### Instruction:
Write out each line of the material again, word for word.

----- The data

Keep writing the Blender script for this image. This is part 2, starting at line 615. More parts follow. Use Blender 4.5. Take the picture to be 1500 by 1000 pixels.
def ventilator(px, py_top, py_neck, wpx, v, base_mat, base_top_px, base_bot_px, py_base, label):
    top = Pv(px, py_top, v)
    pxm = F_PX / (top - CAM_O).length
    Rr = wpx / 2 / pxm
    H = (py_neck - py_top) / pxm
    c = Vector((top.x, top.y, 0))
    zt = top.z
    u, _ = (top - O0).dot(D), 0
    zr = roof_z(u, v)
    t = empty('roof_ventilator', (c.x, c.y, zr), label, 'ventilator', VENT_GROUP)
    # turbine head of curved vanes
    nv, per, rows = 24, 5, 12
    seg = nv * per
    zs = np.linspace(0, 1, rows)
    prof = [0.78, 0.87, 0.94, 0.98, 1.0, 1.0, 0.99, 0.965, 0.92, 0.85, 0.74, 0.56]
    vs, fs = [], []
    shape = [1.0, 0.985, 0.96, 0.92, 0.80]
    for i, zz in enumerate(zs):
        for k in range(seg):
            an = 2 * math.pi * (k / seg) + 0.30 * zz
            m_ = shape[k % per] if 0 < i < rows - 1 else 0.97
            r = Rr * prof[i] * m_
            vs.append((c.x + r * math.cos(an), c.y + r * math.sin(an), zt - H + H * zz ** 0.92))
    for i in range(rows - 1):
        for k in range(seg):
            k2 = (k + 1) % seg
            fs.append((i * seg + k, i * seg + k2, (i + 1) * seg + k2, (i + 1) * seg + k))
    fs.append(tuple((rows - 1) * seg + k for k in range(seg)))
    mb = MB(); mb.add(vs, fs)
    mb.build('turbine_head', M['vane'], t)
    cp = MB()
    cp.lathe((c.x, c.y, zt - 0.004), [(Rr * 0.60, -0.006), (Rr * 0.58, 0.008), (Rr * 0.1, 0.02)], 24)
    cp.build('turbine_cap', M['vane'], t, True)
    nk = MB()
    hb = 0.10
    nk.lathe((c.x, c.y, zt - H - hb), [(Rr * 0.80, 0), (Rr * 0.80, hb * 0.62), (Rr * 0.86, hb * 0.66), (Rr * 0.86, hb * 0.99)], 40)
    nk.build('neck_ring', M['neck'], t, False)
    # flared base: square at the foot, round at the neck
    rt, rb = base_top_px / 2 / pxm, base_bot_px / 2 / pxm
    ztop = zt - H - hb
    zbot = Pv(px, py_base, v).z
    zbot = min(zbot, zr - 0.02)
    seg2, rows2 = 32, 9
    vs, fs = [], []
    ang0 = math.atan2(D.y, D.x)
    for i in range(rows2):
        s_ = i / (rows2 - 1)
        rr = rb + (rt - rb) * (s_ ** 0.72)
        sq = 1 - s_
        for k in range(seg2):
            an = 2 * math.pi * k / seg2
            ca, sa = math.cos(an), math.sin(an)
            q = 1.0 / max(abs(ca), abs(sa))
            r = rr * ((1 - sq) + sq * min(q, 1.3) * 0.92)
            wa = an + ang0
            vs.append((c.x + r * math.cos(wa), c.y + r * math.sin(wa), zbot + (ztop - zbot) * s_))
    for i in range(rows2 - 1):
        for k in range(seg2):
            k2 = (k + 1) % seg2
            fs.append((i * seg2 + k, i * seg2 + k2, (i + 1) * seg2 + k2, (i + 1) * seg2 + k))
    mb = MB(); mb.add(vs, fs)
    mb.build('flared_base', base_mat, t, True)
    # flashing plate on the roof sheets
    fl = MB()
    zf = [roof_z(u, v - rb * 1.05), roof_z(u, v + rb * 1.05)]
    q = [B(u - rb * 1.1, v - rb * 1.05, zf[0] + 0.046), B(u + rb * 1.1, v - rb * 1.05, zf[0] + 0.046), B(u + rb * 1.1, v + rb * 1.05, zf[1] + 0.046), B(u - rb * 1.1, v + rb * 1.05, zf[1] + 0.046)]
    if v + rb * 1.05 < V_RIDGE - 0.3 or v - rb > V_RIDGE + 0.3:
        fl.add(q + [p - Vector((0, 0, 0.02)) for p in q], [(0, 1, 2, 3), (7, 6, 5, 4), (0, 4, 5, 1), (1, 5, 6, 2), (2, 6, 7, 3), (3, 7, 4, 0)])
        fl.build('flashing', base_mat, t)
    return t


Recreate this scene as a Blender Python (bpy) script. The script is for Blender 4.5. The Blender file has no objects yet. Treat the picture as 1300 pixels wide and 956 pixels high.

----------

### Complete response:
Keep writing the Blender script for this image. This is part 2, starting at line 615. More parts follow. Use Blender 4.5. Take the picture to be 1500 by 1000 pixels.
def ventilator(px, py_top, py_neck, wpx, v, base_mat, base_top_px, base_bot_px, py_base, label):
    top = Pv(px, py_top, v)
    pxm = F_PX / (top - CAM_O).length
    Rr = wpx / 2 / pxm
    H = (py_neck - py_top) / pxm
    c = Vector((top.x, top.y, 0))
    zt = top.z
    u, _ = (top - O0).dot(D), 0
    zr = roof_z(u, v)
    t = empty('roof_ventilator', (c.x, c.y, zr), label, 'ventilator', VENT_GROUP)
    # turbine head of curved vanes
    nv, per, rows = 24, 5, 12
    seg = nv * per
    zs = np.linspace(0, 1, rows)
    prof = [0.78, 0.87, 0.94, 0.98, 1.0, 1.0, 0.99, 0.965, 0.92, 0.85, 0.74, 0.56]
    vs, fs = [], []
    shape = [1.0, 0.985, 0.96, 0.92, 0.80]
    for i, zz in enumerate(zs):
        for k in range(seg):
            an = 2 * math.pi * (k / seg) + 0.30 * zz
            m_ = shape[k % per] if 0 < i < rows - 1 else 0.97
            r = Rr * prof[i] * m_
            vs.append((c.x + r * math.cos(an), c.y + r * math.sin(an), zt - H + H * zz ** 0.92))
    for i in range(rows - 1):
        for k in range(seg):
            k2 = (k + 1) % seg
            fs.append((i * seg + k, i * seg + k2, (i + 1) * seg + k2, (i + 1) * seg + k))
    fs.append(tuple((rows - 1) * seg + k for k in range(seg)))
    mb = MB(); mb.add(vs, fs)
    mb.build('turbine_head', M['vane'], t)
    cp = MB()
    cp.lathe((c.x, c.y, zt - 0.004), [(Rr * 0.60, -0.006), (Rr * 0.58, 0.008), (Rr * 0.1, 0.02)], 24)
    cp.build('turbine_cap', M['vane'], t, True)
    nk = MB()
    hb = 0.10
    nk.lathe((c.x, c.y, zt - H - hb), [(Rr * 0.80, 0), (Rr * 0.80, hb * 0.62), (Rr * 0.86, hb * 0.66), (Rr * 0.86, hb * 0.99)], 40)
    nk.build('neck_ring', M['neck'], t, False)
    # flared base: square at the foot, round at the neck
    rt, rb = base_top_px / 2 / pxm, base_bot_px / 2 / pxm
    ztop = zt - H - hb
    zbot = Pv(px, py_base, v).z
    zbot = min(zbot, zr - 0.02)
    seg2, rows2 = 32, 9
    vs, fs = [], []
    ang0 = math.atan2(D.y, D.x)
    for i in range(rows2):
        s_ = i / (rows2 - 1)
        rr = rb + (rt - rb) * (s_ ** 0.72)
        sq = 1 - s_
        for k in range(seg2):
            an = 2 * math.pi * k / seg2
            ca, sa = math.cos(an), math.sin(an)
            q = 1.0 / max(abs(ca), abs(sa))
            r = rr * ((1 - sq) + sq * min(q, 1.3) * 0.92)
            wa = an + ang0
            vs.append((c.x + r * math.cos(wa), c.y + r * math.sin(wa), zbot + (ztop - zbot) * s_))
    for i in range(rows2 - 1):
        for k in range(seg2):
            k2 = (k + 1) % seg2
            fs.append((i * seg2 + k, i * seg2 + k2, (i + 1) * seg2 + k2, (i + 1) * seg2 + k))
    mb = MB(); mb.add(vs, fs)
    mb.build('flared_base', base_mat, t, True)
    # flashing plate on the roof sheets
    fl = MB()
    zf = [roof_z(u, v - rb * 1.05), roof_z(u, v + rb * 1.05)]
    q = [B(u - rb * 1.1, v - rb * 1.05, zf[0] + 0.046), B(u + rb * 1.1, v - rb * 1.05, zf[0] + 0.046), B(u + rb * 1.1, v + rb * 1.05, zf[1] + 0.046), B(u - rb * 1.1, v + rb * 1.05, zf[1] + 0.046)]
    if v + rb * 1.05 < V_RIDGE - 0.3 or v - rb > V_RIDGE + 0.3:
        fl.add(q + [p - Vector((0, 0, 0.02)) for p in q], [(0, 1, 2, 3), (7, 6, 5, 4), (0, 4, 5, 1), (1, 5, 6, 2), (2, 6, 7, 3), (3, 7, 4, 0)])
        fl.build('flashing', base_mat, t)
    return t


Recreate this scene as a Blender Python (bpy) script. The script is for Blender 4.5. The Blender file has no objects yet. Treat the picture as 1300 pixels wide and 956 pixels high.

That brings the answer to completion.